Written request - Up to and including the line that contains "return m, nt, nt.nodes, nt.links, nt.nodes['Principled", repeat each line of the data exactly, starting from the first.

Provided material -
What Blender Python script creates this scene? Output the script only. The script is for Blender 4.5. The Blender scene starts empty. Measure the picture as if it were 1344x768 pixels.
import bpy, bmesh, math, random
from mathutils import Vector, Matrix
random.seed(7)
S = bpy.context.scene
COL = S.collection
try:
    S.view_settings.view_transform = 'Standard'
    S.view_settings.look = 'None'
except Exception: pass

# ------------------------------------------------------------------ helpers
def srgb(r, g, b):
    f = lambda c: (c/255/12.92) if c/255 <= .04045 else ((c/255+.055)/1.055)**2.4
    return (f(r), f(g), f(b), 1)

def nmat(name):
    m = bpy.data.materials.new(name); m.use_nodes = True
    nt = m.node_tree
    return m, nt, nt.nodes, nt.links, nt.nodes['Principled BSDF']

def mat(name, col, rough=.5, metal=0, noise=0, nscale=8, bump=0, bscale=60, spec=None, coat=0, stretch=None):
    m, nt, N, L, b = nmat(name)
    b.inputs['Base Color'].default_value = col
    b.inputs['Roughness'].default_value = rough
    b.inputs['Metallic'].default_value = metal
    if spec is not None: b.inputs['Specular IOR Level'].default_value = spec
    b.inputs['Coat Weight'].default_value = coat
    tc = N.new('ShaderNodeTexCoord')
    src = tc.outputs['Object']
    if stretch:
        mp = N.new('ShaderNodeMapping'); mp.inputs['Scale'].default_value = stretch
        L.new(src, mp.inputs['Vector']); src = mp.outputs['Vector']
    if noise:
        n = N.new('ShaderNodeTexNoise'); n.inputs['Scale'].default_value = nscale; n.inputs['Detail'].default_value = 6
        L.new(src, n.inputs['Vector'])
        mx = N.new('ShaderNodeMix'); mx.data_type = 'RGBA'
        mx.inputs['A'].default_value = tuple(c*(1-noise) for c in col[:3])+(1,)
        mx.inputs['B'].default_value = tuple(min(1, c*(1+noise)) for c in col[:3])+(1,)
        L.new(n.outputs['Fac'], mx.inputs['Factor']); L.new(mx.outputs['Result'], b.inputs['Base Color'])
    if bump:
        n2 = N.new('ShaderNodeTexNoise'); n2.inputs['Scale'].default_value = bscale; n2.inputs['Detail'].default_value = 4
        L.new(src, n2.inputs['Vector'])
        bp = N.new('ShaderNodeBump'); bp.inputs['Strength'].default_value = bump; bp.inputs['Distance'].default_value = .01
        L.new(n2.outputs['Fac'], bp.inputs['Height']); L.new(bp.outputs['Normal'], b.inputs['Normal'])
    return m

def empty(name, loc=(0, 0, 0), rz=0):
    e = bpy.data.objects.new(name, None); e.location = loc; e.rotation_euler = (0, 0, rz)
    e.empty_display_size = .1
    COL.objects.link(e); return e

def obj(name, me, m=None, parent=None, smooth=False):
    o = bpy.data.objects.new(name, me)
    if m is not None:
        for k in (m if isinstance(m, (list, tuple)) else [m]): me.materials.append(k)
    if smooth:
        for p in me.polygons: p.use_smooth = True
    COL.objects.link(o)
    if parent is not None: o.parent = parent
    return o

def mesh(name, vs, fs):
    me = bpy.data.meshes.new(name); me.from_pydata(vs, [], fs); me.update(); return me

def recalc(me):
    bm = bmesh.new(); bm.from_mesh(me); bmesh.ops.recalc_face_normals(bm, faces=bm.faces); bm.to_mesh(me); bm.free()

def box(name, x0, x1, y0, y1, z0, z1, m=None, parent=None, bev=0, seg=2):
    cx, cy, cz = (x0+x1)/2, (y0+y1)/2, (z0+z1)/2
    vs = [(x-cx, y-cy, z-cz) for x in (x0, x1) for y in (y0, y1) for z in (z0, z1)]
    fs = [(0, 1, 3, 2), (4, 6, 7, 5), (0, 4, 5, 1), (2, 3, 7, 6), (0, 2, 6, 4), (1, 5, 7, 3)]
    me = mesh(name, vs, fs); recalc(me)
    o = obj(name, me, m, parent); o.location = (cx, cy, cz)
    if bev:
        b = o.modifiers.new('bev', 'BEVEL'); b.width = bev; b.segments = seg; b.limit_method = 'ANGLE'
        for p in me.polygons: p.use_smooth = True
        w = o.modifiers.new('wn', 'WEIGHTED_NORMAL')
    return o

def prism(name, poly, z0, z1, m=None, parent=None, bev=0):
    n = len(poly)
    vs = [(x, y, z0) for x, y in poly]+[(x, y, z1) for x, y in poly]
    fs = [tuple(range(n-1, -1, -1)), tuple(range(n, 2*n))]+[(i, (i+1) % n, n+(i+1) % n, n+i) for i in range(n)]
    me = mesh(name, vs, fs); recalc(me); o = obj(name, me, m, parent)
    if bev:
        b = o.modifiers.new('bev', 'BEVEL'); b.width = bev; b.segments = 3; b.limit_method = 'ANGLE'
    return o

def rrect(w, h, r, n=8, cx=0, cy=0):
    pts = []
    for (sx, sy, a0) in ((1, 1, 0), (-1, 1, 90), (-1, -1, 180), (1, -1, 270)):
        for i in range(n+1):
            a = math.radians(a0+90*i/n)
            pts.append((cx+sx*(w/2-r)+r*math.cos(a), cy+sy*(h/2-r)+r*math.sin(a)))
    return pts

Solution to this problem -
What Blender Python script creates this scene? Output the script only. The script is for Blender 4.5. The Blender scene starts empty. Measure the picture as if it were 1344x768 pixels.
import bpy, bmesh, math, random
from mathutils import Vector, Matrix
random.seed(7)
S = bpy.context.scene
COL = S.collection
try:
    S.view_settings.view_transform = 'Standard'
    S.view_settings.look = 'None'
except Exception: pass

# ------------------------------------------------------------------ helpers
def srgb(r, g, b):
    f = lambda c: (c/255/12.92) if c/255 <= .04045 else ((c/255+.055)/1.055)**2.4
    return (f(r), f(g), f(b), 1)

def nmat(name):
    m = bpy.data.materials.new(name); m.use_nodes = True
    nt = m.node_tree
    return m, nt, nt.nodes, nt.links, nt.nodes['Principled BSDF']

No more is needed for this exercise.